[Stored records]
·····
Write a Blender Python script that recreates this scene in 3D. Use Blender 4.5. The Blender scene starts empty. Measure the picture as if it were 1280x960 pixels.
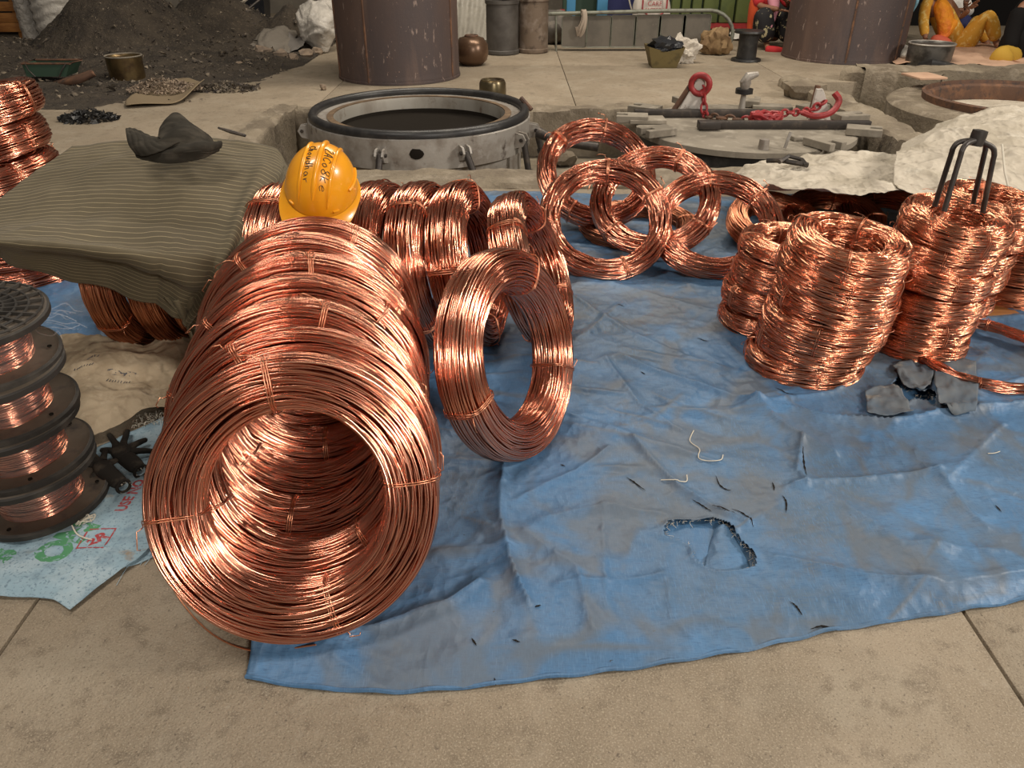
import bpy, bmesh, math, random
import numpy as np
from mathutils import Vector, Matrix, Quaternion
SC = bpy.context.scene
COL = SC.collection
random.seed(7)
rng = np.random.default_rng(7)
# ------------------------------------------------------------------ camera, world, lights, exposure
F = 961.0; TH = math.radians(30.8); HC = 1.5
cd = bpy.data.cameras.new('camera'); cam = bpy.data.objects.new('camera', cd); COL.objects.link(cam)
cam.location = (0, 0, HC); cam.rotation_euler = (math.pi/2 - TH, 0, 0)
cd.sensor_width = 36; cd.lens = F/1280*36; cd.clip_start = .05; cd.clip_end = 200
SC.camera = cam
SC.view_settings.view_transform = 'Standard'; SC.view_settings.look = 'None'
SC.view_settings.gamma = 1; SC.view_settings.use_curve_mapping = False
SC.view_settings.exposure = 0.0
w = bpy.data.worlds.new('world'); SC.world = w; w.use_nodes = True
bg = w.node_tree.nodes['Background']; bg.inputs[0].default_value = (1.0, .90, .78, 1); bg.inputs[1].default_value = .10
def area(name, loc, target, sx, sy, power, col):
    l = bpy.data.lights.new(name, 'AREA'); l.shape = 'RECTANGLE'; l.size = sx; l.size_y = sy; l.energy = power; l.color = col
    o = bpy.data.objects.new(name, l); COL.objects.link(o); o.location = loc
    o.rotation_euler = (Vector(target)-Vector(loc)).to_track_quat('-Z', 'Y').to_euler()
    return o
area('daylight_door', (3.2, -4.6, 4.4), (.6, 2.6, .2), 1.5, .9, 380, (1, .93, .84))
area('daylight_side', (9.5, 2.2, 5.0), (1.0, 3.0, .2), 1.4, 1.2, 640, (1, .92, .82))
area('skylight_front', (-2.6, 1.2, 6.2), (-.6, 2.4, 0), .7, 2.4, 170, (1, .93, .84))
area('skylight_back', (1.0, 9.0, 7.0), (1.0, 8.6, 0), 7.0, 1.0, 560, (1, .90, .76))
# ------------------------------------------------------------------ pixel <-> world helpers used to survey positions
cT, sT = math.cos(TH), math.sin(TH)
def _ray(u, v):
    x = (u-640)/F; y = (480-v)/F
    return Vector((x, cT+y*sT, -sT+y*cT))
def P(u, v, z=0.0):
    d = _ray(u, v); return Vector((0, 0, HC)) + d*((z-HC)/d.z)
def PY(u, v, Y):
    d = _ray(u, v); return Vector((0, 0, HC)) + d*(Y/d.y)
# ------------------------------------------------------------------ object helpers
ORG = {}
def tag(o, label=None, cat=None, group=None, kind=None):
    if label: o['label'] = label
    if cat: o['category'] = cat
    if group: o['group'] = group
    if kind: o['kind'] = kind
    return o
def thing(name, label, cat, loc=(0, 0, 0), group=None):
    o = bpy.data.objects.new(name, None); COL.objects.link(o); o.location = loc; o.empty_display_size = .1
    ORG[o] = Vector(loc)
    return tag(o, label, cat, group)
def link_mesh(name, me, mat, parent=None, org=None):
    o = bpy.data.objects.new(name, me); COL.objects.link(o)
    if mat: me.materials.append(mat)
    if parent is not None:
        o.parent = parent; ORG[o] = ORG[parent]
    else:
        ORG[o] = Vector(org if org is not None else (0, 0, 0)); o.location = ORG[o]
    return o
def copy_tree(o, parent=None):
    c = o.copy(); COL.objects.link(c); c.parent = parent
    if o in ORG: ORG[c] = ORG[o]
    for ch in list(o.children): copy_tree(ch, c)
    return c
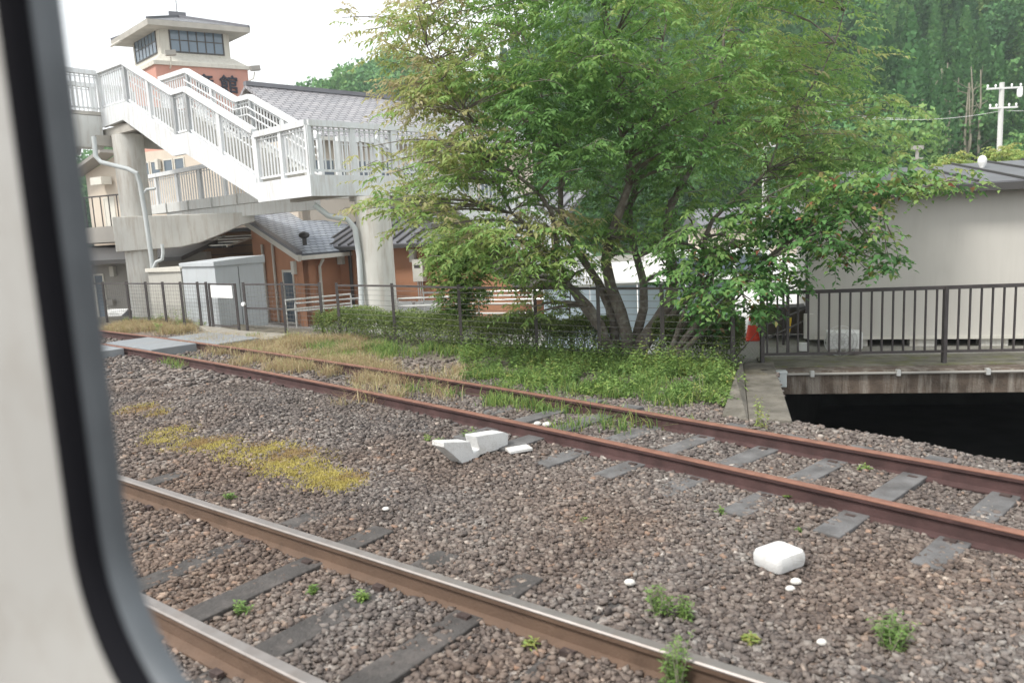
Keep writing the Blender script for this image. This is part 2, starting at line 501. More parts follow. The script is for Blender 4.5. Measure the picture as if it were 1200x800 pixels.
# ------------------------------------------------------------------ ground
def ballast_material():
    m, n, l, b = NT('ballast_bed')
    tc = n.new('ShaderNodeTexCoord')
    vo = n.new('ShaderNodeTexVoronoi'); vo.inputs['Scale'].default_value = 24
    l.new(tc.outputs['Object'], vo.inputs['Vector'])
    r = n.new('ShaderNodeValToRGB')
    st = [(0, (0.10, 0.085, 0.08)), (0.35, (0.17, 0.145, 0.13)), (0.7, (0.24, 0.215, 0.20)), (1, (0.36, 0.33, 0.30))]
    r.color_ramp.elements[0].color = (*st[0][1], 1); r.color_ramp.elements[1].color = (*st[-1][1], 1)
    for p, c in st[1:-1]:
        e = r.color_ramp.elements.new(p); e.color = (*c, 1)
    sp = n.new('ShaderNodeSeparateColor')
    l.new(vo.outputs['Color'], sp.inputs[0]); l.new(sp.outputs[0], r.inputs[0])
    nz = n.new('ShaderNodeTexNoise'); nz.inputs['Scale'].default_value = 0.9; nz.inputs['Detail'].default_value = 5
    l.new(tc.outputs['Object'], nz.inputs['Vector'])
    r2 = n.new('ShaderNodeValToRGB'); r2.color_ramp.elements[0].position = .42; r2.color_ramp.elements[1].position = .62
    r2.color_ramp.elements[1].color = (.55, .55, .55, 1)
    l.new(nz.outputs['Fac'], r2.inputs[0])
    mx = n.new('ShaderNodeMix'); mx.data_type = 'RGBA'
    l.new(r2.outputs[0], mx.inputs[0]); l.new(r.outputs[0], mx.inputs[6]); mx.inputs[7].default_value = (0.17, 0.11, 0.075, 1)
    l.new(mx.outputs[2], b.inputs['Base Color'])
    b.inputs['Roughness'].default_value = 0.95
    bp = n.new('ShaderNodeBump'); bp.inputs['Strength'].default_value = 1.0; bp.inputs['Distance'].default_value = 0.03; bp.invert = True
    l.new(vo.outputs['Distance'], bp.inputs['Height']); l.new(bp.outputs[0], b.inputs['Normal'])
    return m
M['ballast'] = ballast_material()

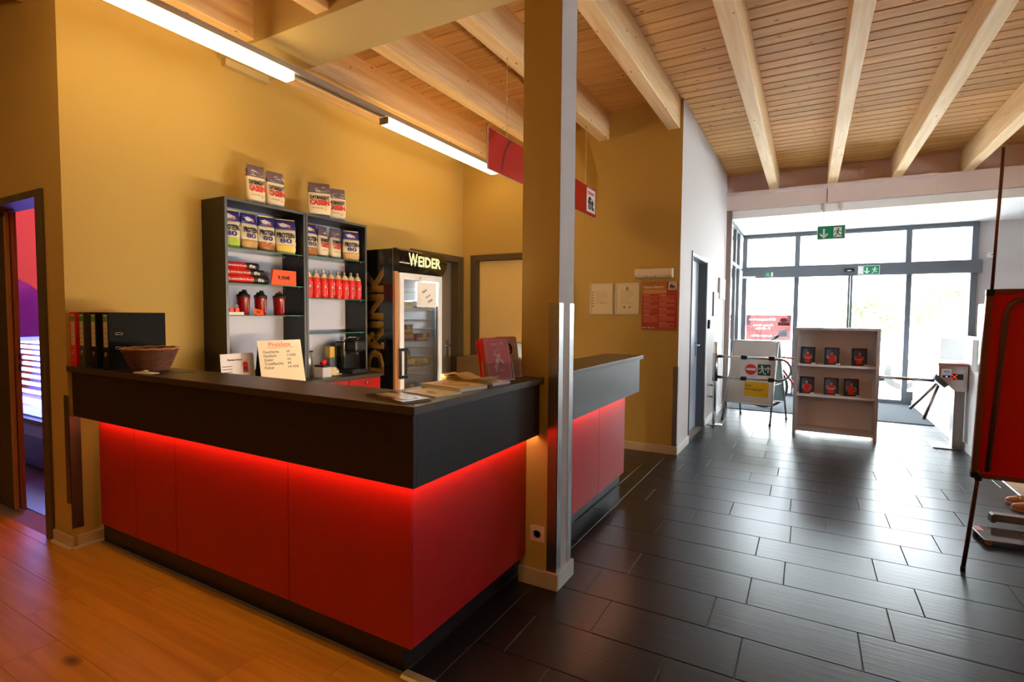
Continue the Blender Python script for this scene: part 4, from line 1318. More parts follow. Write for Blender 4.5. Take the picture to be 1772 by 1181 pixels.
·····
### Short problem
Print all the records again exactly; do not include any picture.

### Answer to the problem
Write a Blender Python script that recreates this scene in 3D. Use Blender 4.5. The Blender scene starts empty. Measure the picture as if it were 1280x960 pixels.
import bpy, bmesh, math, random
import numpy as np
from mathutils import Vector, Matrix, Quaternion
SC = bpy.context.scene
COL = SC.collection
random.seed(7)
rng = np.random.default_rng(7)
# ------------------------------------------------------------------ camera, world, lights, exposure
F = 961.0; TH = math.radians(30.8); HC = 1.5
cd = bpy.data.cameras.new('camera'); cam = bpy.data.objects.new('camera', cd); COL.objects.link(cam)
cam.location = (0, 0, HC); cam.rotation_euler = (math.pi/2 - TH, 0, 0)
cd.sensor_width = 36; cd.lens = F/1280*36; cd.clip_start = .05; cd.clip_end = 200
SC.camera = cam
SC.view_settings.view_transform = 'Standard'; SC.view_settings.look = 'None'
SC.view_settings.gamma = 1; SC.view_settings.use_curve_mapping = False
SC.view_settings.exposure = 0.0
w = bpy.data.worlds.new('world'); SC.world = w; w.use_nodes = True
bg = w.node_tree.nodes['Background']; bg.inputs[0].default_value = (1.0, .90, .78, 1); bg.inputs[1].default_value = .10
def area(name, loc, target, sx, sy, power, col):
    l = bpy.data.lights.new(name, 'AREA'); l.shape = 'RECTANGLE'; l.size = sx; l.size_y = sy; l.energy = power; l.color = col
    o = bpy.data.objects.new(name, l); COL.objects.link(o); o.location = loc
    o.rotation_euler = (Vector(target)-Vector(loc)).to_track_quat('-Z', 'Y').to_euler()
    return o
area('daylight_door', (3.2, -4.6, 4.4), (.6, 2.6, .2), 1.5, .9, 380, (1, .93, .84))
area('daylight_side', (9.5, 2.2, 5.0), (1.0, 3.0, .2), 1.4, 1.2, 640, (1, .92, .82))
area('skylight_front', (-2.6, 1.2, 6.2), (-.6, 2.4, 0), .7, 2.4, 170, (1, .93, .84))
area('skylight_back', (1.0, 9.0, 7.0), (1.0, 8.6, 0), 7.0, 1.0, 560, (1, .90, .76))
# ------------------------------------------------------------------ pixel <-> world helpers used to survey positions
cT, sT = math.cos(TH), math.sin(TH)
def _ray(u, v):
    x = (u-640)/F; y = (480-v)/F
    return Vector((x, cT+y*sT, -sT+y*cT))
def P(u, v, z=0.0):
    d = _ray(u, v); return Vector((0, 0, HC)) + d*((z-HC)/d.z)
def PY(u, v, Y):
    d = _ray(u, v); return Vector((0, 0, HC)) + d*(Y/d.y)
# ------------------------------------------------------------------ object helpers
ORG = {}
def tag(o, label=None, cat=None, group=None, kind=None):
    if label: o['label'] = label
    if cat: o['category'] = cat
    if group: o['group'] = group
    if kind: o['kind'] = kind
    return o
def thing(name, label, cat, loc=(0, 0, 0), group=None):
    o = bpy.data.objects.new(name, None); COL.objects.link(o); o.location = loc; o.empty_display_size = .1
    ORG[o] = Vector(loc)
    return tag(o, label, cat, group)
def link_mesh(name, me, mat, parent=None, org=None):
    o = bpy.data.objects.new(name, me); COL.objects.link(o)
    if mat: me.materials.append(mat)
    if parent is not None:
        o.parent = parent; ORG[o] = ORG[parent]
    else:
        ORG[o] = Vector(org if org is not None else (0, 0, 0)); o.location = ORG[o]
    return o
def copy_tree(o, parent=None):
    c = o.copy(); COL.objects.link(c); c.parent = parent
    if o in ORG: ORG[c] = ORG[o]
    for ch in list(o.children): copy_tree(ch, c)
    return c
Keep writing the Blender script for this image. This is part 2, starting at line 501. More parts follow. The script is for Blender 4.5. Measure the picture as if it were 1200x800 pixels.
# ------------------------------------------------------------------ ground
def ballast_material():
    m, n, l, b = NT('ballast_bed')
    tc = n.new('ShaderNodeTexCoord')
    vo = n.new('ShaderNodeTexVoronoi'); vo.inputs['Scale'].default_value = 24
    l.new(tc.outputs['Object'], vo.inputs['Vector'])
    r = n.new('ShaderNodeValToRGB')
    st = [(0, (0.10, 0.085, 0.08)), (0.35, (0.17, 0.145, 0.13)), (0.7, (0.24, 0.215, 0.20)), (1, (0.36, 0.33, 0.30))]
    r.color_ramp.elements[0].color = (*st[0][1], 1); r.color_ramp.elements[1].color = (*st[-1][1], 1)
    for p, c in st[1:-1]:
        e = r.color_ramp.elements.new(p); e.color = (*c, 1)
    sp = n.new('ShaderNodeSeparateColor')
    l.new(vo.outputs['Color'], sp.inputs[0]); l.new(sp.outputs[0], r.inputs[0])
    nz = n.new('ShaderNodeTexNoise'); nz.inputs['Scale'].default_value = 0.9; nz.inputs['Detail'].default_value = 5
    l.new(tc.outputs['Object'], nz.inputs['Vector'])
    r2 = n.new('ShaderNodeValToRGB'); r2.color_ramp.elements[0].position = .42; r2.color_ramp.elements[1].position = .62
    r2.color_ramp.elements[1].color = (.55, .55, .55, 1)
    l.new(nz.outputs['Fac'], r2.inputs[0])
    mx = n.new('ShaderNodeMix'); mx.data_type = 'RGBA'
    l.new(r2.outputs[0], mx.inputs[0]); l.new(r.outputs[0], mx.inputs[6]); mx.inputs[7].default_value = (0.17, 0.11, 0.075, 1)
    l.new(mx.outputs[2], b.inputs['Base Color'])
    b.inputs['Roughness'].default_value = 0.95
    bp = n.new('ShaderNodeBump'); bp.inputs['Strength'].default_value = 1.0; bp.inputs['Distance'].default_value = 0.03; bp.invert = True
    l.new(vo.outputs['Distance'], bp.inputs['Height']); l.new(bp.outputs[0], b.inputs['Normal'])
    return m
M['ballast'] = ballast_material()

Continue the Blender Python script for this scene: part 4, from line 1318. More parts follow. Write for Blender 4.5. Take the picture to be 1772 by 1181 pixels.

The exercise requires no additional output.